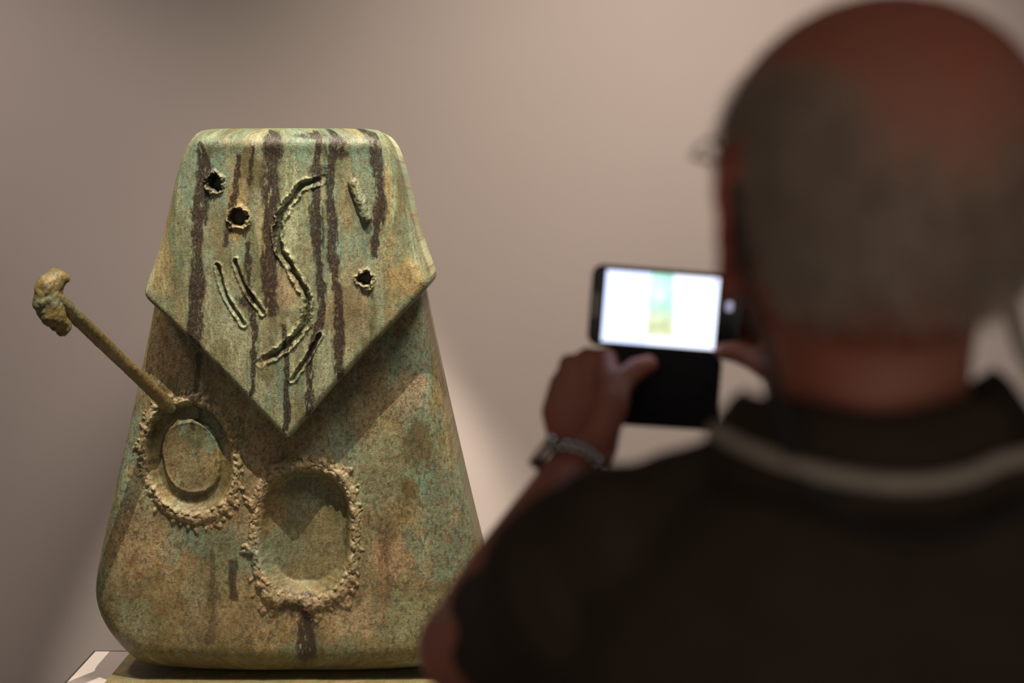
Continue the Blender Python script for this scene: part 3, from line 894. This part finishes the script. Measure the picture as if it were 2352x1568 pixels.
# trousers and shoes
bm = bmesh.new()
ring_loft(bm, [ell_ring((TX, .67, z_), rx, ry, 40, 2.4) for z_, rx, ry in ((1.0, .172, .118), (.93, .182, .124), (.86, .188, .128), (.80, .17, .12))][::-1])
for s in (-1, 1):
    rings = []
    for z_, r, xo, yy in ((.86, .098, .088, .67), (.7, .090, .094, .672), (.48, .074, .10, .675), (.3, .070, .105, .672), (.08, .064, .11, .665)):
        rings.append(ell_ring((TX + s * xo, yy, z_), r, r * 1.05, 28, 2.0))
    ring_loft(bm, rings[::-1])
remeshed('trousers', bm, 0.008, 4, M_TROUSER, man)
for s in (-1, 1):
    bm = bmesh.new()
    chain(bm, [(TX + s * .11, .625, .042), (TX + s * .115, .74, .036), (TX + s * .12, .83, .030)], [.042, .040, .030], 20)
    sh = remeshed('shoe', bm, 0.005, 3, M_SHOE, man)
    cc = get_co(sh.data); cc[:, 2] = np.maximum(cc[:, 2], 0.0); sh.data.vertices.foreach_set('co', cc.ravel())

# wristwatch with link bracelet
wd = (ELL - WRL).normalized()
WC = WRL + wd * 0.030
bm = bmesh.new()
q = wd.to_track_quat('Z', 'Y').to_matrix()
watch_r = 0.0325
nl = 22
for i in range(nl):
    a_ = 2 * math.pi * i / nl
    m = Matrix.Translation(WC + q @ Vector((watch_r * math.cos(a_), watch_r * math.sin(a_), 0))) @ q.to_4x4() @ Matrix.Rotation(a_, 4, 'Z') @ Matrix.Diagonal((.004, .0078, .017, 1))
    r = bmesh.ops.create_cube(bm, size=1, matrix=m)
    bmesh.ops.bevel(bm, geom=list({e for v in r['verts'] for e in v.link_edges}), offset=.0012, segments=2, affect='EDGES')
watch_band = bm_obj('watch_bracelet', bm, M_STEEL, man, True)
watch_band['label'] = 'shiny steel link watch bracelet on the left wrist'
bm = bmesh.new()
od = (q.inverted() @ Vector((-.55, .2, .5))); ang = math.atan2(od.y, od.x)
m = Matrix.Translation(WC + q @ Vector((.036 * math.cos(ang), .036 * math.sin(ang), 0))) @ q.to_4x4() @ Matrix.Rotation(ang, 4, 'Z') @ Matrix.Rotation(math.pi / 2, 4, 'Y')
r = bmesh.ops.create_cone(bm, cap_ends=True, segments=32, radius1=.019, radius2=.017, depth=.009, matrix=m)
bm_obj('watch_case', bm, M_STEEL, man, True)

# glasses
GL = []
for s in (-1, 1):
    cyc = [hl(s * 0.034 + .023 * math.cos(t), .104 - 0.012 * (abs(math.cos(t) * .5 + .5 * s) ** 2), .003 + .018 * math.sin(t)) for t in [2 * math.pi * k / 20 for k in range(21)]]
    tube('lens_rim', cyc, .0012, M_METAL, man, 8, 2)
    bm = bmesh.new()
    vs = [bm.verts.new(p) for p in cyc[:-1]]
    f = bm.faces.new(vs)
    r = bmesh.ops.extrude_face_region(bm, geom=[f])
    bmesh.ops.translate(bm, vec=(0, .0015, 0), verts=[g for g in r['geom'] if isinstance(g, bmesh.types.BMVert)])
    bm_obj('lens', bm, M_LENS, man)
    temple = [hl(s * .058, .100, .008), hl(s * .074, .092, .010), hl(s * .084, .055, .010), hl(s * .087, .010, .016), hl(s * .089, -.012, .010), hl(s * .086, -.022, -.012)]
    tube('temple', temple, .0015, M_METAL, man, 8, 4)
tube('bridge', [hl(-.011, .104, .008), hl(0, .108, .012), hl(.011, .104, .008)], .0012, M_METAL, man, 8, 4)

# ------------------------------------------------------------------ light cord and dark band, lying on the shirt
bpy.context.view_layer.update()
dg = bpy.context.evaluated_depsgraph_get()
trees = [BVHTree.FromObject(o_, dg) for o_ in (shirt, collar)]
def on_shirt(px, py, off, fallback):
    a = (px - 1176.0) / F; b = (784.0 - py) / F
    d = Vector((a, CY + b * SY, -SY + b * CY)).normalized(); o_ = Vector((0, 0, CAM_Z)); best = None
    for t in trees:
        hit = t.ray_cast(o_, d, 3)
        if hit[0] is not None and (best is None or hit[3] < best[1]): best = (hit[0], hit[3])
    if best is None or best[0].y > fallback + 0.06: return P(px, py, fallback)
    return best[0] - d * off
earR = hl(.088, -.020, -.018)
pts = [P(1618, 978, .640), P(1660, 1002, .600), P(1720, 1030, .575), P(1800, 1060, .555)]
cp = [on_shirt(px, py, .006, fb) for px, py, fb in ((1640, 990, .60), (1700, 1022, .58), (1770, 1050, .56), (1850, 1078, .545), (1940, 1097, .535), (2040, 1110, .53), (2140, 1108, .53), (2230, 1090, .535), (2300, 1060, .54), (2370, 1015, .55))]
tail = [P(2440, 940, .57), P(2400, 880, .585), P(2345, 800, .60), P(2322, 720, .61), P(2315, 640, .615), hl(.090, -.020, -.030), hl(.087, -.020, -.008)]
def relax(p, it=3, lead=1):
    for _ in range(it):
        p = [p[0]] + [Vector((q_.x, min(q_.y, (a_.y + b_.y) / 2 + .001), q_.z)) for a_, q_, b_ in zip(p, p[1:], p[2:])] + [p[-1]]
    return p
cord = tube('cord', [P(1690, 1075, .72), P(1652, 1010, .665)] + relax(cp + tail), .0044, M_CORD_L, man, 12, 6)
cord['label'] = 'light grey cord looped loosely round the man\'s neck below the collar'
dp = [hl(-.084, -.022, -.006), hl(-.080, -.034, -.055), P(1765, 830, .575)] + [on_shirt(px, py, .005, fb) for px, py, fb in ((1778, 900, .57), (1790, 960, .56), (1806, 1020, .55), (1830, 1080, .545), (1880, 1135, .54), (1950, 1185, .53), (2030, 1220, .53), (2120, 1236, .53), (2210, 1225, .53), (2290, 1190, .53), (2380, 1130, .54))]
dband = tube('dark_band', relax(dp), [.0026] * 3 + [.0040] * 11, M_BAND_D, man, 12, 6, .6)  # flattened dark band from the left ear across the shirt back
dband['label'] = 'black strap hanging from the left ear across the man\'s dark shirt back'

settle(man)

# ------------------------------------------------------------------ phone
PC = P(1530, 712, 1.14)
phone = thing('mobile_phone', 'black mobile phone with bright lit screen held sideways by the man', 'phone', PC)
W_, H_, T_ = .150, .080, .009
def rbox(w, h, t, r, n=8):
    bm = bmesh.new(); pts = []
    for cx, cz, a0 in ((w / 2 - r, h / 2 - r, 0), (-w / 2 + r, h / 2 - r, 90), (-w / 2 + r, -h / 2 + r, 180), (w / 2 - r, -h / 2 + r, 270)):
        for k in range(n + 1):
            a_ = math.radians(a0 + 90 * k / n); pts.append((cx + r * math.cos(a_), cz + r * math.sin(a_)))
    e = t * .35
    rings = []
    for y_, s_ in ((-t / 2, e), (-t / 2 + e * .3, e * .3), (-t / 2 + e, 0), (t / 2 - e, 0), (t / 2 - e * .3, e * .3), (t / 2, e)):
        rings.append([(p[0] * (1 - 2 * s_ / w), y_, p[1] * (1 - 2 * s_ / h)) for p in pts])
    ring_loft(bm, rings)
    bmesh.ops.recalc_face_normals(bm, faces=bm.faces)
    return bm
bm_obj('phone_body', rbox(W_, H_, T_, .011), M_PHONE, phone, True)
# screen
gx, gz = 140, 84
sw, sh_ = .1100, .0700
sx0 = -.0060
U, Vv = np.meshgrid(np.linspace(0, 1, gx), np.linspace(0, 1, gz))
sx_, sz_ = U.ravel(), Vv.ravel()
verts = np.stack([(sx_ - .5) * sw + sx0, np.full(sx_.shape, -T_ / 2 - .0004), (sz_ - .5) * sh_], 1)
col = np.tile(np.array((1.0, 1.06, 1.28)), (len(sx_), 1))
left = 1 - sstep(.36, .44, sx_)
col = mixc(col, (0.72, 0.84, 1.28), left * .65)
dsp = np.exp(-(((sx_ - .235) / .028) ** 2 + ((sz_ - .68) / .04) ** 2)); col = mixc(col, (.28, .42, .62), dsp * .8)
arm = np.exp(-((sz_ - (.68 - (sx_ - .235) * .9)) / .02) ** 2) * (sx_ > .24) * (sx_ < .38); col = mixc(col, (.5, .6, .8), arm * .5)
wl = .395 - .01 * (1 - sz_); wr_ = .595 + .055 * (1 - sz_)
fig = sstep(wl - .01, wl + .01, sx_) * (1 - sstep(wr_ - .01, wr_ + .01, sx_)) * sstep(.11, .14, sz_)
gcol = mixc(np.tile(np.array((.42, .78, .62)), (len(sx_), 1)), (.55, .60, .36), 1 - sstep(.3, .62, sz_))
gcol = gcol * (0.55 + .9 * fbm(sx_ * 22, sz_ * 14, 955, 3))[:, None]
gcol = mixc(gcol, (.8, .95, .9), np.exp(-(((sx_ - .47) / .06) ** 2 + ((sz_ - .72) / .12) ** 2)) * .7)
gcol = mixc(gcol, (.25, .2, .1), np.exp(-(((sx_ - .45) / .02) ** 2 + ((sz_ - .45) / .04) ** 2)) * .5)
col = col * (1 - fig[:, None]) + gcol * fig[:, None]
idx = np.arange(gx * gz).reshape(gz, gx)
fc = list(zip(idx[:-1, :-1].ravel().tolist(), idx[:-1, 1:].ravel().tolist(), idx[1:, 1:].ravel().tolist(), idx[1:, :-1].ravel().tolist()))
scr = mesh_obj('screen', verts, fc, M_SCREEN, phone, False, col)
scr['label'] = 'bright screen showing a pale view with the green sculpture'
bm = bmesh.new(); add_box(bm, .0575, .0635, -T_ / 2 - .0010, -T_ / 2, .004, .013, .0008); bm_obj('phone_button', bm, M_KEYLIGHT, phone)
bm = bmesh.new(); add_box(bm, -.0705, -.0685, -T_ / 2 - .0006, -T_ / 2, -.012, .012, .0003); bm_obj('earpiece', bm, M_STEEL, phone)
cover = bm_obj('flip_cover', rbox(.126, .076, .005, .010), M_COVER, phone, True)
cover['label'] = 'open black leather flip cover hanging below the phone'
cover.location = (-.004, -.001, -.0785); cover.rotation_euler = (math.radians(4), math.radians(-1), 0)
bm = bmesh.new(); add_box(bm, -.05, .05, -.006, -.001, -.0425, -.037, .0015); bm_obj('cover_hinge', bm, M_COVER, phone)
phone.rotation_euler = (math.radians(-3), math.radians(4.2), math.radians(-3))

-------------------------

PROBLEM STATEMENT: Your task is to restate word for word the lines from the top of the data to the line containing "cc = get_co(sh.data);", both ends included, with every picture left out.

SOLVED PROBLEM:
Continue the Blender Python script for this scene: part 3, from line 894. This part finishes the script. Measure the picture as if it were 2352x1568 pixels.
# trousers and shoes
bm = bmesh.new()
ring_loft(bm, [ell_ring((TX, .67, z_), rx, ry, 40, 2.4) for z_, rx, ry in ((1.0, .172, .118), (.93, .182, .124), (.86, .188, .128), (.80, .17, .12))][::-1])
for s in (-1, 1):
    rings = []
    for z_, r, xo, yy in ((.86, .098, .088, .67), (.7, .090, .094, .672), (.48, .074, .10, .675), (.3, .070, .105, .672), (.08, .064, .11, .665)):
        rings.append(ell_ring((TX + s * xo, yy, z_), r, r * 1.05, 28, 2.0))
    ring_loft(bm, rings[::-1])
remeshed('trousers', bm, 0.008, 4, M_TROUSER, man)
for s in (-1, 1):
    bm = bmesh.new()
    chain(bm, [(TX + s * .11, .625, .042), (TX + s * .115, .74, .036), (TX + s * .12, .83, .030)], [.042, .040, .030], 20)
    sh = remeshed('shoe', bm, 0.005, 3, M_SHOE, man)
    cc = get_co(sh.data); cc[:, 2] = np.maximum(cc[:, 2], 0.0); sh.data.vertices.foreach_set('co', cc.ravel())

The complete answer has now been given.